Warriors’ Kerr: ‘We seem to be at our best when threatened’
9:32 AM
Art Spander in Rockets, Steve Kerr, Warriors, articles, basketball

By Art Spander

OAKLAND, Calif. — Sound and fury. From one side. They signify nothing, Shakespeare wrote.

The Houston Rockets are so full of bombast. “We’re better than them,” center Clint Capela said after Houston beat Golden State. In January.

That proper English is “We’re better than they,” perhaps, is to be taken as lightly as Warriors coach Steve Kerr takes Capela’s boast.

It’s now May, some four months later. And Thursday, at the Warriors' training complex, Kerr, facing the media — literally, they were grouped in front of him — for the first time since the Dubs on Tuesday night made it to the NBA Western Conference final against the Rockets, sort of responded to the Capela claim.
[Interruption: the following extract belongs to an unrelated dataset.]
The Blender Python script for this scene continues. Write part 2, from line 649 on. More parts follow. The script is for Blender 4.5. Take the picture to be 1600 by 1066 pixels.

Kerr tried to act worried, reminding that the Dubs don’t have the home-court advantage for the first time in their four-year domination of the NBA, pointing out that Houston is improved on defense and that Chris Paul gives the Rockets “a new dimension.”

Yet, like one of those sheriffs in the old western movies, Kerr was reassuringly placid.

He likes the Warriors' position, which after three straight years in the NBA finals, two of which resulted in championships, is enviable. No bragging required.

“We seem to be at our best,” Kerr said without emotion, "when we’re threatened.” 

The man has been through more than could be imagined, high (titles in Chicago with Michael Jordan; titles at Golden State with Steph Curry and Co.) and low (his father assassinated when president of the American University in Beirut).    

So words from a player, well, they’re just words, and they carry less weight than those from Kerr.

“It’s good to be in the position we’re in,” Kerr said.

“Maybe the hardest championship,” he continued, “is the first one. You don’t quite know if you can do it. Once you get the first one, it’s a little bit like (playing with) house money. But you want it again. It’s an unbelievable feeling.”

Kerr knows the Rockets, knows Capela guards the rim and Paul and James Harden score from inside and outside. Knows the Rockets lead the playoffs in scoring (if narrowly ahead of the Warriors).

“But I like our position,” he said. “We have a couple of championships the last few years. It’s a nice feeling to have going into the series.”

That Houston win in January, by two points, gave the Rockets a 2-1 edge over the Warriors during the regular season. It also came at the end of Dubs’ five-game road trip, and the Warriors won the first four,

“Houston had a great off-season,” said Kerr, not trying to be funny. The Rockets not only picked up Paul, who Kerr describes as a “future Hall of Famer,” but also Luc Mbah a Moute, a muscle guy.

“They changed their focus,” said Kerr. “They went after defensive guys who are decent 3-point shooters instead of great 3-point shooters who are decent defensive guys. They became a better defensive team as a result.”

And, as it has been pounded into our heads in the four major sports in North America — and soccer around the globe — defense wins.

Which is why Draymond Green is so important for the Warriors. He can defend a guard, a forward, a center.

“He can play all the positions on the floor,” was the comment about Green by Alvin Gentry, coach of the New Orleans Pelicans, who the Warriors beat in the conference semis. “That’s what makes it really difficult to play against them.”

The 6-foot-7 Green isn’t bad on offense either. In the five-game series win over the Pelicans, he averaged a triple double, 14.8 points, 11.8 rebounds and 10 assists. The Warriors are 26-0 when Green has hit a triple, 4-0 in playoff games.

Draymond is no less infamous for going after opponents physically and vocally. A questioner Thursday asked Kerr whether Green’s style might be a problem.

The answer should have been expected. “The playoffs in general are more physical,” Kerr said. “The refs don’t call a lot of fouls. You’ve got to have guys like Draymond.”

Fortunately for the Warriors, they do.